■ Requirements ■
Retype these lines and no others: the line holding "1659 pixels high.", the line holding "COL = SC.collection", and all lines between them. Pictures stay out.
>> start
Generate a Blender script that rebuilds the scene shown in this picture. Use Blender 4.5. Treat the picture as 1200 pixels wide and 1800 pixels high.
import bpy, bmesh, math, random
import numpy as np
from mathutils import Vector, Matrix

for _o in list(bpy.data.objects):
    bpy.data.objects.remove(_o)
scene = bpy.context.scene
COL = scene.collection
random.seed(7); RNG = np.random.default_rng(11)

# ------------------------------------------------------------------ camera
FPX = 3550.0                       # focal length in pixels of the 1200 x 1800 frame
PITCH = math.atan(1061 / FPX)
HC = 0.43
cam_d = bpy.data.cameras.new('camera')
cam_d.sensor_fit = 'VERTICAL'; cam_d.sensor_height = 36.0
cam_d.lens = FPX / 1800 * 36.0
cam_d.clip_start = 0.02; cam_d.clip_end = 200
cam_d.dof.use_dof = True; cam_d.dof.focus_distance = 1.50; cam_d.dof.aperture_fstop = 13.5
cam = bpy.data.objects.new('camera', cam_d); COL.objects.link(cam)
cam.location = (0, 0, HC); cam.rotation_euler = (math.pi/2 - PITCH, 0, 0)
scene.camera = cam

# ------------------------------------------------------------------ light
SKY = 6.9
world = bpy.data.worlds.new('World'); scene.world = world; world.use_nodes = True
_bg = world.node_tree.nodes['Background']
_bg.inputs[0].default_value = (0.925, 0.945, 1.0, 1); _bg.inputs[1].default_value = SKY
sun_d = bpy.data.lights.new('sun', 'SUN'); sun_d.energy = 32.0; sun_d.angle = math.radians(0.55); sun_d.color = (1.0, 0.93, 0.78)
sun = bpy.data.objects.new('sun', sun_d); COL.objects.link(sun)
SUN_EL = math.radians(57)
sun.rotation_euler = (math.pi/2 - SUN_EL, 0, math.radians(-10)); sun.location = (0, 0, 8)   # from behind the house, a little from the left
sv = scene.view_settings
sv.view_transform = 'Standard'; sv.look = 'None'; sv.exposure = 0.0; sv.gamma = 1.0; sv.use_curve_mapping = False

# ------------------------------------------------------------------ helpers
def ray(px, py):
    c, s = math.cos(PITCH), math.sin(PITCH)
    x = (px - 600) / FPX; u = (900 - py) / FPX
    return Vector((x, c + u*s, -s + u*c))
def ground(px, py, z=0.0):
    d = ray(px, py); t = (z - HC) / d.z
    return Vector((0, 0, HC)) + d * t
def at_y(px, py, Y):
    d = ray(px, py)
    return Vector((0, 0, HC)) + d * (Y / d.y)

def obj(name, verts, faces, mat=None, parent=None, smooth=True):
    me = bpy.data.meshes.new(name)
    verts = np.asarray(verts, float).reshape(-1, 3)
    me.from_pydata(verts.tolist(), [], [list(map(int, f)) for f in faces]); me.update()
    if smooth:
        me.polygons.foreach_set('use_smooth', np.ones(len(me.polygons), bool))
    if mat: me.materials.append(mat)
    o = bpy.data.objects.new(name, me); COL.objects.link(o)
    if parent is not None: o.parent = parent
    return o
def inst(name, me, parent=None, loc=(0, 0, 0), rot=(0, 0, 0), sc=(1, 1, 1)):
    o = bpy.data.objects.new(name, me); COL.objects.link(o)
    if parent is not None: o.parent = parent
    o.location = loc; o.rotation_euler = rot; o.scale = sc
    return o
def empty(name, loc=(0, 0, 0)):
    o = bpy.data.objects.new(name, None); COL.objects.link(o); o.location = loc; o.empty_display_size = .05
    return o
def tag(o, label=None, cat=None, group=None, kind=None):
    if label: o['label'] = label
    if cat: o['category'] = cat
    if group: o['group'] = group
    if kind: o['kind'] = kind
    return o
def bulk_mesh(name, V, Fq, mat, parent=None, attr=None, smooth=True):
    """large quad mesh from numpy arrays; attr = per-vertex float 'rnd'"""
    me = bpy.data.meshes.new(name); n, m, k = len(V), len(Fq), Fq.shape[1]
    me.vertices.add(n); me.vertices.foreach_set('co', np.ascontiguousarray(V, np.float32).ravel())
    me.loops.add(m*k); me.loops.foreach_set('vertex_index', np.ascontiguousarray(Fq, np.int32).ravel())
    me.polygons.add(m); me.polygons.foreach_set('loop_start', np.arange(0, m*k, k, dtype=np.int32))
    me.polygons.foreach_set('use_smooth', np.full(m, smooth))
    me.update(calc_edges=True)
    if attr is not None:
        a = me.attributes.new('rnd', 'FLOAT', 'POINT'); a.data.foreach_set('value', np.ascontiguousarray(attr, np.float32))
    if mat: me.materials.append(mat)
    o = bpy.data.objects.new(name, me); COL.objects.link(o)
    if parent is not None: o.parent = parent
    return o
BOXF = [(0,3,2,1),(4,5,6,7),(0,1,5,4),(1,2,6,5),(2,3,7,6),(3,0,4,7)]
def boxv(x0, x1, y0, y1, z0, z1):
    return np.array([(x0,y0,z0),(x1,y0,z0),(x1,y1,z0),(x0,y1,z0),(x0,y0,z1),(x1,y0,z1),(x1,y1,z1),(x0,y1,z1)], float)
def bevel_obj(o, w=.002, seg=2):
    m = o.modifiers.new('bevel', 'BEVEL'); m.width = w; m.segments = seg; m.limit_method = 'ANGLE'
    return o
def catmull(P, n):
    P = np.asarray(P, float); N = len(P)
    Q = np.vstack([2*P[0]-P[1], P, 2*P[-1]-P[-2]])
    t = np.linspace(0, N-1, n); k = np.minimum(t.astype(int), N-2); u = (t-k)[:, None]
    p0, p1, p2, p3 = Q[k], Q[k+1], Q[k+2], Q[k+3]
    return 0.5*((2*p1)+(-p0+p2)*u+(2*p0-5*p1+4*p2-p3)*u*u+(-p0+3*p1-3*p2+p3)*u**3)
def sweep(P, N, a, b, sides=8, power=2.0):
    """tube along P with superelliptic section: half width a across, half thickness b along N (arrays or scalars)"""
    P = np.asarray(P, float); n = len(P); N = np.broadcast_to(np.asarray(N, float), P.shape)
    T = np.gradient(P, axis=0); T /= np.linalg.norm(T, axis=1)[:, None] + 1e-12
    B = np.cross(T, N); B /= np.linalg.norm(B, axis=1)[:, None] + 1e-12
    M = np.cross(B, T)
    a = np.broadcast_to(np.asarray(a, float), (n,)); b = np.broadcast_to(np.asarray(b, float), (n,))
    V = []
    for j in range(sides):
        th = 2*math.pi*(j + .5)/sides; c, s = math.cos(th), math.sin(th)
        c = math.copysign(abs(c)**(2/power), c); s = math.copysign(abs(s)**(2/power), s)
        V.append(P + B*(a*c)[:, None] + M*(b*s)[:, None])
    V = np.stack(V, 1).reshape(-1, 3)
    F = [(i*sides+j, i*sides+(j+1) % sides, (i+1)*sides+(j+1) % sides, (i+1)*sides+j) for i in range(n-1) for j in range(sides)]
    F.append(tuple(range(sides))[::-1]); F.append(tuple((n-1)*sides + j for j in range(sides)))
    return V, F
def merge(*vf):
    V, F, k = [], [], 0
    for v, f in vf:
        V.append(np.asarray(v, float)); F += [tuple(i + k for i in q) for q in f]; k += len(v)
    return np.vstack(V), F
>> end
>> start
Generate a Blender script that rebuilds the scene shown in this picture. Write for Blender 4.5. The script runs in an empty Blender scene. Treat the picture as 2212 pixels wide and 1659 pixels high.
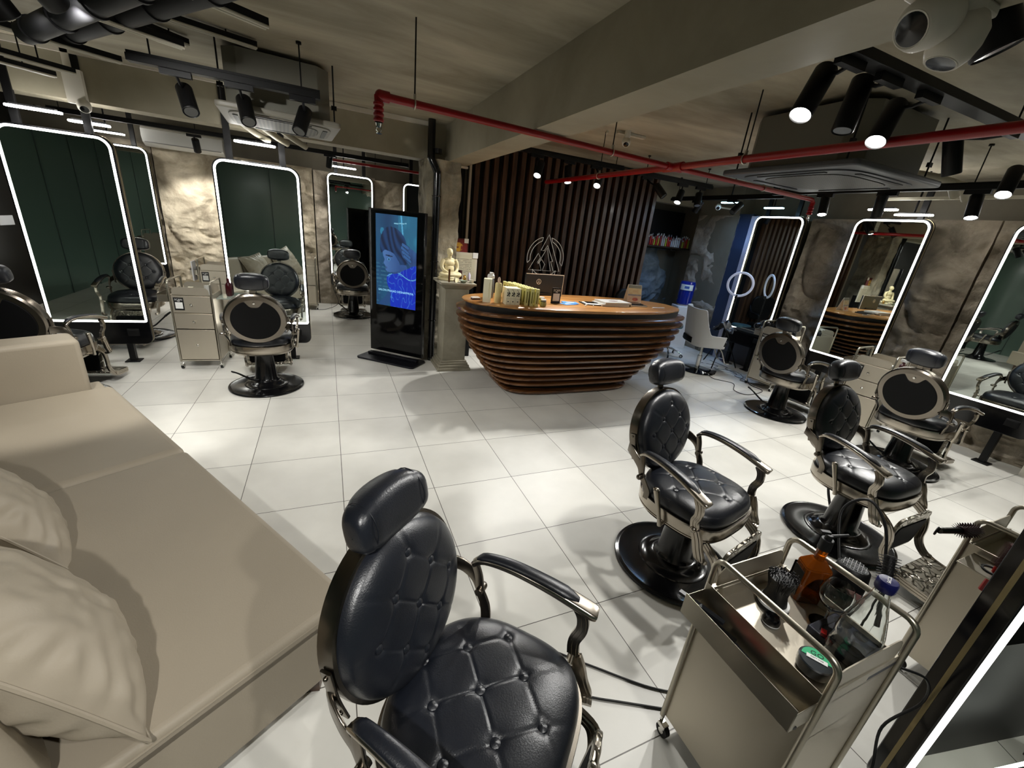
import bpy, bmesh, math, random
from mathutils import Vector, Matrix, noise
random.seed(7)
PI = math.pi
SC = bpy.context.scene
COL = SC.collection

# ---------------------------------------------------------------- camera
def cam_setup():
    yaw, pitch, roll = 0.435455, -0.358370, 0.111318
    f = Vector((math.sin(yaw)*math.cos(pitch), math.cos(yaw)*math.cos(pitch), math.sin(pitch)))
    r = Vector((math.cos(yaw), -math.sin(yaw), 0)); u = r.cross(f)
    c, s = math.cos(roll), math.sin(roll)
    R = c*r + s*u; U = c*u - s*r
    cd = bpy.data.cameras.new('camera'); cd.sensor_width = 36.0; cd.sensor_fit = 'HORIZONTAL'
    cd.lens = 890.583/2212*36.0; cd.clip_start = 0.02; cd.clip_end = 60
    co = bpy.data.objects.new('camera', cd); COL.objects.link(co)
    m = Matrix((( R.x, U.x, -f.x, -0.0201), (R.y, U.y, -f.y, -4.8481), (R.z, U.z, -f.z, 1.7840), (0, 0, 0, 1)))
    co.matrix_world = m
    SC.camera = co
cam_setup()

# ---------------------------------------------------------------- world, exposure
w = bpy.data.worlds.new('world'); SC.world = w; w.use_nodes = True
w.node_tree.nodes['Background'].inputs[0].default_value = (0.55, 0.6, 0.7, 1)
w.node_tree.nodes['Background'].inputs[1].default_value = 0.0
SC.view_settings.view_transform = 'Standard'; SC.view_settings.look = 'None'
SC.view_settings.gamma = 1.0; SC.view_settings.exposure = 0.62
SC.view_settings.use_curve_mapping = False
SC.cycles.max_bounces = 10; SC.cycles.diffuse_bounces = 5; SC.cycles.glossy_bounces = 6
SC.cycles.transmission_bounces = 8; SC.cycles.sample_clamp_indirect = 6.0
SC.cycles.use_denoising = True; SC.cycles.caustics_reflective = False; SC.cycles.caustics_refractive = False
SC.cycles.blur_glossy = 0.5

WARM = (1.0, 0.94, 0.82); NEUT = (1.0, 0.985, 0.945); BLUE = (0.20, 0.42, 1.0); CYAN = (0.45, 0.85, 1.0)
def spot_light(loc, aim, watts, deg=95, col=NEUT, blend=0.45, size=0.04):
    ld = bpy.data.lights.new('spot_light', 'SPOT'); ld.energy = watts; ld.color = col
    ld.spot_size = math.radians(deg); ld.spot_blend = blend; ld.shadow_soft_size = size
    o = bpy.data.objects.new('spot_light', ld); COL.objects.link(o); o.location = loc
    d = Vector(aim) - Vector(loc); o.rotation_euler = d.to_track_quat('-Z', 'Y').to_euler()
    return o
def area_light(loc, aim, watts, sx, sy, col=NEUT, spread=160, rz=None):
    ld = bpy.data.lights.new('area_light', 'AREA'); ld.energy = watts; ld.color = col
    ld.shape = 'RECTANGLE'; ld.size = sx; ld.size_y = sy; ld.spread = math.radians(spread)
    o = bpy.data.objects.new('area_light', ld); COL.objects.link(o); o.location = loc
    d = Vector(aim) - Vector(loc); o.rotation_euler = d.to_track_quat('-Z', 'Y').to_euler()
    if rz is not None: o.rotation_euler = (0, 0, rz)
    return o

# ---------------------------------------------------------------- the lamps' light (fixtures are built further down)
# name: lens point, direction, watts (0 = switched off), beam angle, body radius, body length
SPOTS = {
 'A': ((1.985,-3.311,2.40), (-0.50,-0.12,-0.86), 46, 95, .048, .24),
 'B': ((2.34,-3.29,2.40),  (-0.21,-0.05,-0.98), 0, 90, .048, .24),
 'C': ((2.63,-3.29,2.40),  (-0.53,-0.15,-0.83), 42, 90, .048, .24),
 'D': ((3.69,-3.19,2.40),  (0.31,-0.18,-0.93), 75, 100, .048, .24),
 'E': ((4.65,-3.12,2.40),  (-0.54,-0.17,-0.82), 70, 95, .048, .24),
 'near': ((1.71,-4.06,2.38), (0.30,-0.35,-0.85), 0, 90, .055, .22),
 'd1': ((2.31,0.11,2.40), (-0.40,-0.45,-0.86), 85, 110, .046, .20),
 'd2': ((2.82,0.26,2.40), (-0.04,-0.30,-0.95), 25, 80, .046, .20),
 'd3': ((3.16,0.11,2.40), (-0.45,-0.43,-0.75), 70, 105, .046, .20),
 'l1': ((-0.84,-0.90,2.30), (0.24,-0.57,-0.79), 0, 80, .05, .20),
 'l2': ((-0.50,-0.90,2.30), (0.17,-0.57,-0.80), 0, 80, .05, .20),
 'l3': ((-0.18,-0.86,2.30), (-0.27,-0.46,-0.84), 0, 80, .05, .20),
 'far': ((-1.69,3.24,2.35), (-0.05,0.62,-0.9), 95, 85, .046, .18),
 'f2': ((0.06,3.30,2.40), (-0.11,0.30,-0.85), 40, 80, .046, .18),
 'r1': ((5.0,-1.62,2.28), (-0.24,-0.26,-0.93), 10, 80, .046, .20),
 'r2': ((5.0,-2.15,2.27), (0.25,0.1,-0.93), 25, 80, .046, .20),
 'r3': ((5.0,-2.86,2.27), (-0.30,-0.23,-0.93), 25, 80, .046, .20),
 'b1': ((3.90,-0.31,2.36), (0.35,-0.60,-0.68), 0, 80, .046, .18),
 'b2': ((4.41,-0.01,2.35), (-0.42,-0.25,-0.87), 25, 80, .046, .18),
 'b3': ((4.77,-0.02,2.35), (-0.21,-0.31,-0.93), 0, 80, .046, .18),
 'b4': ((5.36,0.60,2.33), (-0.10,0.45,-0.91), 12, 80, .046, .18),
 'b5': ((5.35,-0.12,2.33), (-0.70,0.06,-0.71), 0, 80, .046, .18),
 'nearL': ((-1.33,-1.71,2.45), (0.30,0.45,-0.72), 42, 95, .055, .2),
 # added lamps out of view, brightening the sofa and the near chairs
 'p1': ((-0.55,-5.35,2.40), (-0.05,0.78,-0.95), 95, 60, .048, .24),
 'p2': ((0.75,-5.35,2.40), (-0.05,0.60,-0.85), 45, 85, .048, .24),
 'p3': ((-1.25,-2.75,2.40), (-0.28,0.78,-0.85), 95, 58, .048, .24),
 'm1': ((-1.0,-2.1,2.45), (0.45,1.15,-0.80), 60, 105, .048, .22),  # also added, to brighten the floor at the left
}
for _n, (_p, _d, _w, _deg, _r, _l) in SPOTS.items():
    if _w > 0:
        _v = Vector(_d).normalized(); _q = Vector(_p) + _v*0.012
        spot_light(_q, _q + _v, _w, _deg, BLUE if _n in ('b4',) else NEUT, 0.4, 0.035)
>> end
>> start
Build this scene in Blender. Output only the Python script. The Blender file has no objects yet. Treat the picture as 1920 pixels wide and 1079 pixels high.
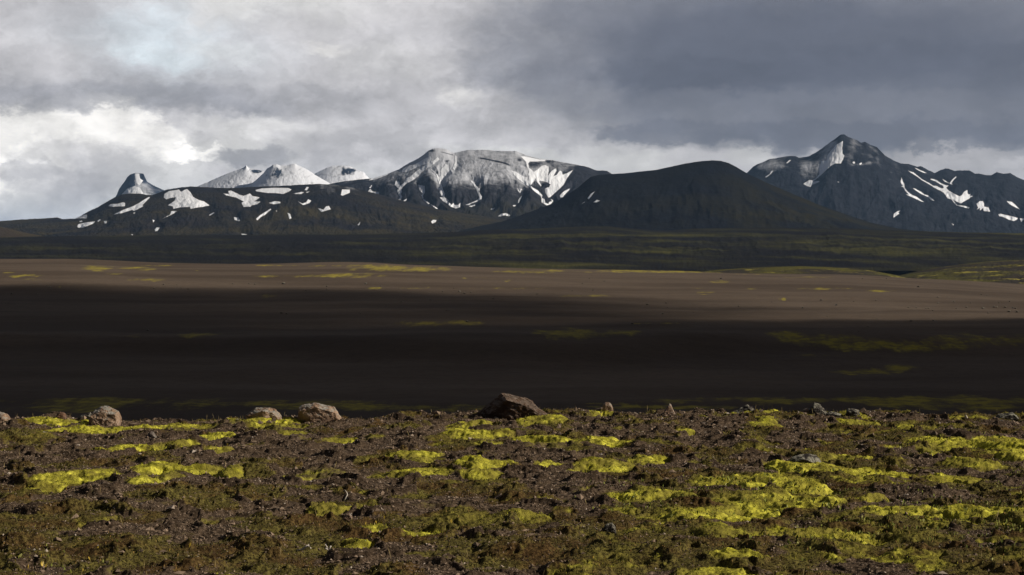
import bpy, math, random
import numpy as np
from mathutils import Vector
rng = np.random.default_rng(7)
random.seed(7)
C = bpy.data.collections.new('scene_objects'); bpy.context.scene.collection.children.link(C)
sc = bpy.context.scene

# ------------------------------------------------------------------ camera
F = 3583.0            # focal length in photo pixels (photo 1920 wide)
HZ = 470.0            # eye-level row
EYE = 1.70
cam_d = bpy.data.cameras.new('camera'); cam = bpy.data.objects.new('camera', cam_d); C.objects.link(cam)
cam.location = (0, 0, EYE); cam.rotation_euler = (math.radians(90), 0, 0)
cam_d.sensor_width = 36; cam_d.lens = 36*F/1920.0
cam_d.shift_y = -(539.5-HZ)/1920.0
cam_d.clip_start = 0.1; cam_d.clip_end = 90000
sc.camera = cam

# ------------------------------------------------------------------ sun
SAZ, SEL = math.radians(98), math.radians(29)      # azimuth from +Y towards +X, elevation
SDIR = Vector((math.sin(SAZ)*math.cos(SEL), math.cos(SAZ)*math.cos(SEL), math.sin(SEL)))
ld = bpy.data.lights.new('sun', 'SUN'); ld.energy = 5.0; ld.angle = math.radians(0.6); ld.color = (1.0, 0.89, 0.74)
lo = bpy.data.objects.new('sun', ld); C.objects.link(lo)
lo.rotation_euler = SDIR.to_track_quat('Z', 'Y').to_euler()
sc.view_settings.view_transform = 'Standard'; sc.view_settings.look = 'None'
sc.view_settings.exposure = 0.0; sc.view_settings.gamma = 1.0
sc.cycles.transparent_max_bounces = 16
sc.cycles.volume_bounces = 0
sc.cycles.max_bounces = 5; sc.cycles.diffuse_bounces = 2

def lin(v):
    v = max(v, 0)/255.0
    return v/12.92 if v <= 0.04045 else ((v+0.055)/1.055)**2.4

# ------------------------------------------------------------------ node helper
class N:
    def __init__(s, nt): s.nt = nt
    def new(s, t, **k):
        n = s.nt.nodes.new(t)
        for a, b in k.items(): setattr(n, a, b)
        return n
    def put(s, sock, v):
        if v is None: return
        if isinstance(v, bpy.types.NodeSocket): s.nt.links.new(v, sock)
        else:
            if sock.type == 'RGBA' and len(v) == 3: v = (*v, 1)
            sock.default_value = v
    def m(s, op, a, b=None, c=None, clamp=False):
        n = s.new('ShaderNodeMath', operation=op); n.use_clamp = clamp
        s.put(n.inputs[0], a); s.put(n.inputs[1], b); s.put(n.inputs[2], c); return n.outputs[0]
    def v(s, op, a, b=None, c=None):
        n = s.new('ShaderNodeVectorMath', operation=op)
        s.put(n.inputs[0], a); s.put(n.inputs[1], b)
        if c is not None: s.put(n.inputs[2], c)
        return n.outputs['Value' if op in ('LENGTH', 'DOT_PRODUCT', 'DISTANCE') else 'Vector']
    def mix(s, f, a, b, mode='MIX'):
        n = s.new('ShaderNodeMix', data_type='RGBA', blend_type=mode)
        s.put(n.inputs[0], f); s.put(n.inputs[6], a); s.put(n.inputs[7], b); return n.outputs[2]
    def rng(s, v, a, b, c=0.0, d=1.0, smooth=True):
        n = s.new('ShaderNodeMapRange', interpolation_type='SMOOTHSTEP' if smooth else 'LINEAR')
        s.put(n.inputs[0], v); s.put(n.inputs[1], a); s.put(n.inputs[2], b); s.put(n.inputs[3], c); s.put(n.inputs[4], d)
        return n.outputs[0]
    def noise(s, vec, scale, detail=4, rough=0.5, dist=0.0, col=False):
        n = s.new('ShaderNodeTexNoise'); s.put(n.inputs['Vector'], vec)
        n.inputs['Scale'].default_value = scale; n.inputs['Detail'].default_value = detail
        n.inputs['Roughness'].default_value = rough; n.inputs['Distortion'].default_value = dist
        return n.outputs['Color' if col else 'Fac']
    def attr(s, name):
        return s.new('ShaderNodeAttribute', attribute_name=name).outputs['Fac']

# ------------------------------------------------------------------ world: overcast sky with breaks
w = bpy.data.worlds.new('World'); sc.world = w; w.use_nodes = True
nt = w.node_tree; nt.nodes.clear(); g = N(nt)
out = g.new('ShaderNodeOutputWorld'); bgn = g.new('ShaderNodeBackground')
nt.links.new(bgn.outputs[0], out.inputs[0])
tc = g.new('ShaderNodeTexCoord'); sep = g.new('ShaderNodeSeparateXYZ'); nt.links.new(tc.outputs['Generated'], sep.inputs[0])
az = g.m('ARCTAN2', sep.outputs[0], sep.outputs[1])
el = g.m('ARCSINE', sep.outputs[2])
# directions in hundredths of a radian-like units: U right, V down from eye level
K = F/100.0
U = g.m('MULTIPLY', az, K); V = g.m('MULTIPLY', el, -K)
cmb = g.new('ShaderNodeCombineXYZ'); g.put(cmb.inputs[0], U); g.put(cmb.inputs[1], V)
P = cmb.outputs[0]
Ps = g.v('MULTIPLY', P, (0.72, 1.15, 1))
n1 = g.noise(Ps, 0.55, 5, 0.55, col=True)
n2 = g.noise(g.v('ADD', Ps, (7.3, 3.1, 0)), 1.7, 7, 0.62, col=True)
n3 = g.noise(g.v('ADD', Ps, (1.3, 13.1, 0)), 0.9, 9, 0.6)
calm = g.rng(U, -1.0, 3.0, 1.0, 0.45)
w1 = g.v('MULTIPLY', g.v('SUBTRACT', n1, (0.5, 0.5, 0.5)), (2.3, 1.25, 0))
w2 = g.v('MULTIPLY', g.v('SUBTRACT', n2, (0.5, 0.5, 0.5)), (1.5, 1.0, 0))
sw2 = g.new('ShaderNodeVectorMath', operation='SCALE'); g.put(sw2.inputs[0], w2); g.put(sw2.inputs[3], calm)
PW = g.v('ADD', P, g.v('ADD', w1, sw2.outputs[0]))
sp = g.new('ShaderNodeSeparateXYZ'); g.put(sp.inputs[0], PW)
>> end
■ Exercise output ■
Generate a Blender script that rebuilds the scene shown in this picture. Write for Blender 4.5. The script runs in an empty Blender scene. Treat the picture as 2212 pixels wide and 1659 pixels high.
import bpy, bmesh, math, random
from mathutils import Vector, Matrix, noise
random.seed(7)
PI = math.pi
SC = bpy.context.scene
COL = SC.collection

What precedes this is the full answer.